The ‘Race-Card Project’ and what it means to be a Guyanese

Dr Bertrand Ramcharan

By Dr Bertrand Ramcharan

Seventh Chancellor of the University of Guyana

Previously Fellow of the LSE and Fellow of Harvard University

Michele Norris, a highly decorated American journalist, is the founding Director of the Race Card Project. She wanted to understand the attitudes of Americans to race. So she started a project in which she distributed cards with the following written on them: “ Race. Your Story. 6 words. Please send.”

In the fourteen years since Ms Norris first posed this request, more than a million people have submitted their stories to the Race Card Project. Based on the replies she received, Ms Norris has just published “Our Hidden Conversations. What Americans Really Think About Race and Identity” (Simon and Schuster, 2024, 471 pages). It is an enlightening book and a riveting read.

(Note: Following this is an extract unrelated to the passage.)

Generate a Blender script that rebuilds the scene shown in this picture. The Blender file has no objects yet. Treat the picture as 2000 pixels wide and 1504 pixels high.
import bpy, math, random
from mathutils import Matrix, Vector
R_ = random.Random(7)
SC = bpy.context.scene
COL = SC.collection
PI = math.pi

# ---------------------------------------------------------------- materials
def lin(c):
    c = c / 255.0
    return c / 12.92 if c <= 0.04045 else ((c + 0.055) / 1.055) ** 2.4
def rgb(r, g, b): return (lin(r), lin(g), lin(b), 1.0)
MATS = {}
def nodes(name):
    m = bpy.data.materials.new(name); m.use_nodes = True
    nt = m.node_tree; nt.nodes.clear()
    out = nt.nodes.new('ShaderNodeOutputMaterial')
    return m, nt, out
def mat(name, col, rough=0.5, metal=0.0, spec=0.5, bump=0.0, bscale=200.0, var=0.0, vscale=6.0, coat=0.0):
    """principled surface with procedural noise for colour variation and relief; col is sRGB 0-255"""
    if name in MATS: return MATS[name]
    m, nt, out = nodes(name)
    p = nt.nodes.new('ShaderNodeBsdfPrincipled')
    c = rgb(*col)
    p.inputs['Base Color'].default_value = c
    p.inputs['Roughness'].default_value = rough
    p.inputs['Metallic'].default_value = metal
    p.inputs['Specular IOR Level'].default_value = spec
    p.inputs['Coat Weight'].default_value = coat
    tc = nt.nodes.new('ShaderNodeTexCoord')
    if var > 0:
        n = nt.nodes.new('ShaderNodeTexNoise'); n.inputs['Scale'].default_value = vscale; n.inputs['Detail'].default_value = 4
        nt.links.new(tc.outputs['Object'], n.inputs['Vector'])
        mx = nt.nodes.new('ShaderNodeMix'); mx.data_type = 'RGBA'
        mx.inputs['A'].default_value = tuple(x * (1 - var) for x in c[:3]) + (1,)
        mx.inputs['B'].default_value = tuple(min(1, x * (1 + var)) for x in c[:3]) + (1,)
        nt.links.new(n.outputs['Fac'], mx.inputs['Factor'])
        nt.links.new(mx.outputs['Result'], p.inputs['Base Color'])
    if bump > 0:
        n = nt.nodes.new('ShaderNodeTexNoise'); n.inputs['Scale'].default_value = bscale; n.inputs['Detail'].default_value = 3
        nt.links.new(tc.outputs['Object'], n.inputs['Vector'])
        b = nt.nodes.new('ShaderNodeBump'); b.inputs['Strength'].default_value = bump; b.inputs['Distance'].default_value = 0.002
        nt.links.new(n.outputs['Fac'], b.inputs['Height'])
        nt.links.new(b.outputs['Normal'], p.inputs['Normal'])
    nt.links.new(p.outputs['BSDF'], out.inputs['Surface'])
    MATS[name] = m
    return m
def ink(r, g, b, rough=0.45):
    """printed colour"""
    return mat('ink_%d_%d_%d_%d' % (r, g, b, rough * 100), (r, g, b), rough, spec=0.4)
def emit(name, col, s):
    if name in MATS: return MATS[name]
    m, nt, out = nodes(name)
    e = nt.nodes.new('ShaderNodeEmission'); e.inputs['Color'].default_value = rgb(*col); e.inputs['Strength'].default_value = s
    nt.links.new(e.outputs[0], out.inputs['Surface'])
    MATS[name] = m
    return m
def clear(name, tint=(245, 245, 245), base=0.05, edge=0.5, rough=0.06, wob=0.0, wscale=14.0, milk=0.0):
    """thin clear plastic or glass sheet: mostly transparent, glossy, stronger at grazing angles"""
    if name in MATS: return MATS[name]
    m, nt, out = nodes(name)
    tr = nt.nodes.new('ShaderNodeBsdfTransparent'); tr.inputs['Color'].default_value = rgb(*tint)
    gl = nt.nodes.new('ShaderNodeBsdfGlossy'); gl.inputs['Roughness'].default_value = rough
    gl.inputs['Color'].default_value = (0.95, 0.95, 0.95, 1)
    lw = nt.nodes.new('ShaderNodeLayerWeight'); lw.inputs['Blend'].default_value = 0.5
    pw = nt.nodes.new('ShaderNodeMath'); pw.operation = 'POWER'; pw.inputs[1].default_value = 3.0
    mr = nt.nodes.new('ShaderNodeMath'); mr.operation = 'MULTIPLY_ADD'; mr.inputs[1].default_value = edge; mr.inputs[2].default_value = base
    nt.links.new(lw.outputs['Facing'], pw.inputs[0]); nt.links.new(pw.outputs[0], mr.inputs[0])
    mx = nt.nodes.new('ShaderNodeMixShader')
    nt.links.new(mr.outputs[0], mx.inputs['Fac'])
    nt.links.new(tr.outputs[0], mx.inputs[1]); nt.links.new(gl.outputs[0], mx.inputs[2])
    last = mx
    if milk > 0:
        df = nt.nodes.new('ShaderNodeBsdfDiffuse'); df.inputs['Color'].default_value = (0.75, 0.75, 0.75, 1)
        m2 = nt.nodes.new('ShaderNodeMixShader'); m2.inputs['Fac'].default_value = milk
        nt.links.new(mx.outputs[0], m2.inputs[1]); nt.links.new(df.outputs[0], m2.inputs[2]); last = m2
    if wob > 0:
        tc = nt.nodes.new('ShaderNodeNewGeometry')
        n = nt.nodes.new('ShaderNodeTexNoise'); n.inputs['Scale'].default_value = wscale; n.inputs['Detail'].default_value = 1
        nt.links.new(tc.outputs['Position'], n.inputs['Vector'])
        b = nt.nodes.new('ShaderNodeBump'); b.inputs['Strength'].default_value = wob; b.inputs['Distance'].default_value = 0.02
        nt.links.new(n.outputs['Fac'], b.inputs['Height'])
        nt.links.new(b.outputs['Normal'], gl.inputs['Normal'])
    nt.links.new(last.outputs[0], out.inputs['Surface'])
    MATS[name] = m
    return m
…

In the presentation of the book, it is written: “The stories are shocking in their depth and candour, spanning the full spectrum of race, ethnicity, identity and class. Even as just six words, they reveal fear, pain, anger, exhaustion, triumph, and sometimes humour. … This unexpected panorama of responses across races, class, religion, and geography provides a rare 360-degree view of how American see themselves and one another.”